#### Data block

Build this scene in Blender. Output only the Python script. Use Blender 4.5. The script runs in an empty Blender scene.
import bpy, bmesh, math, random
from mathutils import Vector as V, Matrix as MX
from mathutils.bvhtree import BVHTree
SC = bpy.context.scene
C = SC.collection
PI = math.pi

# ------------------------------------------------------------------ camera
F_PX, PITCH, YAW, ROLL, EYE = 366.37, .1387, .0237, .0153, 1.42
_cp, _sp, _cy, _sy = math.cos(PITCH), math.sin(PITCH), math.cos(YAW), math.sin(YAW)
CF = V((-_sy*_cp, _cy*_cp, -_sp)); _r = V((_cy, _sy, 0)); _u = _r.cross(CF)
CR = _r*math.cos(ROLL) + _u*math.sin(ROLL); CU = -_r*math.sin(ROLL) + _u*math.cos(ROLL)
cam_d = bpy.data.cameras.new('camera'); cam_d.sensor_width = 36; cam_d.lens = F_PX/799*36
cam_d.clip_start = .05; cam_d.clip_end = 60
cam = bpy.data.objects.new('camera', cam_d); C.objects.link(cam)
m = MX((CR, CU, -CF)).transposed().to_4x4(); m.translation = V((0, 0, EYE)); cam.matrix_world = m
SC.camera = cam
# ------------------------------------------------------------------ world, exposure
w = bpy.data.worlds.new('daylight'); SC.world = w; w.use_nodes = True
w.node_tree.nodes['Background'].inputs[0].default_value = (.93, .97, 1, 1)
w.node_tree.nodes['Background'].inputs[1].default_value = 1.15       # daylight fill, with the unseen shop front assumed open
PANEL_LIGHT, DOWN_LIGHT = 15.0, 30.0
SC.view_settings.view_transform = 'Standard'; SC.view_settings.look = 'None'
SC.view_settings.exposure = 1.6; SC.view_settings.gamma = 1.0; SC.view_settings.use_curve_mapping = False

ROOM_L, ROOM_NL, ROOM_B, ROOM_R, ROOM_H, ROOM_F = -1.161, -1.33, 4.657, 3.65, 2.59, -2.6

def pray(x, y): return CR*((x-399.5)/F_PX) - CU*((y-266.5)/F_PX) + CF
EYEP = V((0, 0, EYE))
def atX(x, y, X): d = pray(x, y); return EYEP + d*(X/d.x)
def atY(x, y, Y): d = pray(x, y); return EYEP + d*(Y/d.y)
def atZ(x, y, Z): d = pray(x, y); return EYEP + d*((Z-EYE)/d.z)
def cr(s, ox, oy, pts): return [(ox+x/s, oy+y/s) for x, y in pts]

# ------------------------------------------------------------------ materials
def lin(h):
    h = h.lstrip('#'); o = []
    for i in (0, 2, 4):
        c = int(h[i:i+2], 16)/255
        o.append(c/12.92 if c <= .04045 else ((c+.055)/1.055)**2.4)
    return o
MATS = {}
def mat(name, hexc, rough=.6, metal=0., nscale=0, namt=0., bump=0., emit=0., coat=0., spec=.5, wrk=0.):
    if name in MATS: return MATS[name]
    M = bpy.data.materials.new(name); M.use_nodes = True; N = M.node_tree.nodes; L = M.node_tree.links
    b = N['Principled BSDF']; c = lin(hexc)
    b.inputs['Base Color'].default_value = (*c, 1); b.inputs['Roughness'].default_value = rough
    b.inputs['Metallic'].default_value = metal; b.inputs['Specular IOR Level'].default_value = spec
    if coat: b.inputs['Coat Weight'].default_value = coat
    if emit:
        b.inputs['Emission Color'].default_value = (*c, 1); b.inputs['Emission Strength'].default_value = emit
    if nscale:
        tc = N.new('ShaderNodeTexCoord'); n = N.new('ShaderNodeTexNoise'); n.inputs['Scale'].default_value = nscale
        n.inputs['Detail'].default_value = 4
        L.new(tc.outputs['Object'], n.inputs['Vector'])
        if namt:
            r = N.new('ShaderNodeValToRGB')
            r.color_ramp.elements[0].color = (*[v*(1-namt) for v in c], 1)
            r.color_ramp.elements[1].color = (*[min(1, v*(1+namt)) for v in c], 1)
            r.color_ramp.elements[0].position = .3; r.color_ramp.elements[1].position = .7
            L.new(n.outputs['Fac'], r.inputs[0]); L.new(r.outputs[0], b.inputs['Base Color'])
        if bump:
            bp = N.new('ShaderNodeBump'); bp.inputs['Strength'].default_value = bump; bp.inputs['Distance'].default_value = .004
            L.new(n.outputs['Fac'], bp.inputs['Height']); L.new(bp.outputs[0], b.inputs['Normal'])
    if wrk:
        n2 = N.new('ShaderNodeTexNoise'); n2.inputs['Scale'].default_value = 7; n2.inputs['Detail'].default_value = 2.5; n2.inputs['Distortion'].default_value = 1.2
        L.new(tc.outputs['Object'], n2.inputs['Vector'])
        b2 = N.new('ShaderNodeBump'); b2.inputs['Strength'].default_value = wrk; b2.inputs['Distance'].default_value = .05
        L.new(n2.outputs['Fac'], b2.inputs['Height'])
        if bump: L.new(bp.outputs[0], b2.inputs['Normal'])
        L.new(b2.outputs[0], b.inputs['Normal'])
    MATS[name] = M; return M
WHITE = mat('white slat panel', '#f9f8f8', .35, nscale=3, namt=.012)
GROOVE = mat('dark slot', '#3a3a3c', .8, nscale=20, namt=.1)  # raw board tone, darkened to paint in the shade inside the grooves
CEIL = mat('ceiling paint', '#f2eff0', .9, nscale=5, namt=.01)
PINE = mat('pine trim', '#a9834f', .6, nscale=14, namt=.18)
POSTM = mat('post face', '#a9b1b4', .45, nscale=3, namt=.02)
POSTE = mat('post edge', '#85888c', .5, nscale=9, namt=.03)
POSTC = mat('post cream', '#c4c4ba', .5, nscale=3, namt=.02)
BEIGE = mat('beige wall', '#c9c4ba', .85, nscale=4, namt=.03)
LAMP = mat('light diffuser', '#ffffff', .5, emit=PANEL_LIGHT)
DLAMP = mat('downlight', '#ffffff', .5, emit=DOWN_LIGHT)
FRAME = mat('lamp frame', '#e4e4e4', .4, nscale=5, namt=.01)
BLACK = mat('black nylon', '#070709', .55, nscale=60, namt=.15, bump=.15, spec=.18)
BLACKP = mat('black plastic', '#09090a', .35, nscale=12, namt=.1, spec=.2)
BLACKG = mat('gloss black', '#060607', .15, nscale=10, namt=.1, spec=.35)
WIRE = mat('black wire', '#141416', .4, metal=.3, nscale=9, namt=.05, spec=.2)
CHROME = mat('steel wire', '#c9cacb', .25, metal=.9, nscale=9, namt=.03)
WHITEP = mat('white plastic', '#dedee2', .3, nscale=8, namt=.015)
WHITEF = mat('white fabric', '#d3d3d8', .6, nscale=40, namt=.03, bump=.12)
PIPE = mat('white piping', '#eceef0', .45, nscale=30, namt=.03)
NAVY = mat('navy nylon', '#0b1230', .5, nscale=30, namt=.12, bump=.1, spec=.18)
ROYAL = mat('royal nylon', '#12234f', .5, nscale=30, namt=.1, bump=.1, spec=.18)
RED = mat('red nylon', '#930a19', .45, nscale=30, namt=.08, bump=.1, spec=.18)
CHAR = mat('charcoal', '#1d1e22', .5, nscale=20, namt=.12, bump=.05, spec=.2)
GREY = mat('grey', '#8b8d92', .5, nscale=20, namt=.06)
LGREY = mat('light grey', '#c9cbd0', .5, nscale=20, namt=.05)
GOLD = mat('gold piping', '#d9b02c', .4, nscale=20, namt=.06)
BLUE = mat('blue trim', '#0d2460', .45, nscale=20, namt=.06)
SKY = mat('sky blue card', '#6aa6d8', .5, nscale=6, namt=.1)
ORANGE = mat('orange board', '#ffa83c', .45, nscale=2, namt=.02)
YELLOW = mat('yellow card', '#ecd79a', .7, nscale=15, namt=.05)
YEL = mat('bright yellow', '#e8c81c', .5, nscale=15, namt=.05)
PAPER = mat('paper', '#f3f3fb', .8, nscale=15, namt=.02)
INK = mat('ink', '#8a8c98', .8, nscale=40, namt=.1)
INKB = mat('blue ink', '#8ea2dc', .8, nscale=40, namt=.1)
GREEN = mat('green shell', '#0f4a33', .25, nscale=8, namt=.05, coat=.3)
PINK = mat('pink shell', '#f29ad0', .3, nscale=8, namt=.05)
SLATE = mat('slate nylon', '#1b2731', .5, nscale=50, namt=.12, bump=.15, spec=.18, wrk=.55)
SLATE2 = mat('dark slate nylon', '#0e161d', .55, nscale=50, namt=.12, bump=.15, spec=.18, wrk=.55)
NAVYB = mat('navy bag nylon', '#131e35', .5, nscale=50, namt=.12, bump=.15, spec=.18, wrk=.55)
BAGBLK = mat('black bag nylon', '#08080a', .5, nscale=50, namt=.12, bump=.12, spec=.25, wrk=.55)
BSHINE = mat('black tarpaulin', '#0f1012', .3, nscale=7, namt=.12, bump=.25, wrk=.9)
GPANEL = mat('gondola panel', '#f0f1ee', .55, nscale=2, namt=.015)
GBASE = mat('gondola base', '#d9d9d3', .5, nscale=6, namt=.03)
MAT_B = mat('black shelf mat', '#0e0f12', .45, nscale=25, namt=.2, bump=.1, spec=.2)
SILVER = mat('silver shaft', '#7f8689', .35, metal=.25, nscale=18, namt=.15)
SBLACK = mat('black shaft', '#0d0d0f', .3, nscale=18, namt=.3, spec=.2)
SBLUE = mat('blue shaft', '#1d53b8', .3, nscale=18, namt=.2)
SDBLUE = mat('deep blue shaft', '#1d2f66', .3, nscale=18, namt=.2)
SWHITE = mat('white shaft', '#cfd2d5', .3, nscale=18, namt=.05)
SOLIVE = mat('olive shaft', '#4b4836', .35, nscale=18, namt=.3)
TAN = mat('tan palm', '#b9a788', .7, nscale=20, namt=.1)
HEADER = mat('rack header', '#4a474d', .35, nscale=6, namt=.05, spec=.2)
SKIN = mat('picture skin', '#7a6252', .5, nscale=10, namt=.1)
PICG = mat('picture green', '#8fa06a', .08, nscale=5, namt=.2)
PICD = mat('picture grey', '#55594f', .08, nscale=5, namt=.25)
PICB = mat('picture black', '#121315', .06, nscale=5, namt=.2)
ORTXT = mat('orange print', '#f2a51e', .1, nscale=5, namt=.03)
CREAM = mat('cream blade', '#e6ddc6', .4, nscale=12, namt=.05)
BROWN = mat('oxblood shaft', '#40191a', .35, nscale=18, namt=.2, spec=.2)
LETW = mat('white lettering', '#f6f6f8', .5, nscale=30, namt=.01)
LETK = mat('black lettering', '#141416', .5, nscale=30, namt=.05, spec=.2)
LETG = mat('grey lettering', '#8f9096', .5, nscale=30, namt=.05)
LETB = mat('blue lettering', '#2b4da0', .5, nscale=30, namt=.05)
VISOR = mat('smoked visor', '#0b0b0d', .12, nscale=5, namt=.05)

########

Exercise description. Set down each line of the material verbatim, from the first line through the line that contains "PI = math.pi".

Written response.
Build this scene in Blender. Output only the Python script. Use Blender 4.5. The script runs in an empty Blender scene.
import bpy, bmesh, math, random
from mathutils import Vector as V, Matrix as MX
from mathutils.bvhtree import BVHTree
SC = bpy.context.scene
C = SC.collection
PI = math.pi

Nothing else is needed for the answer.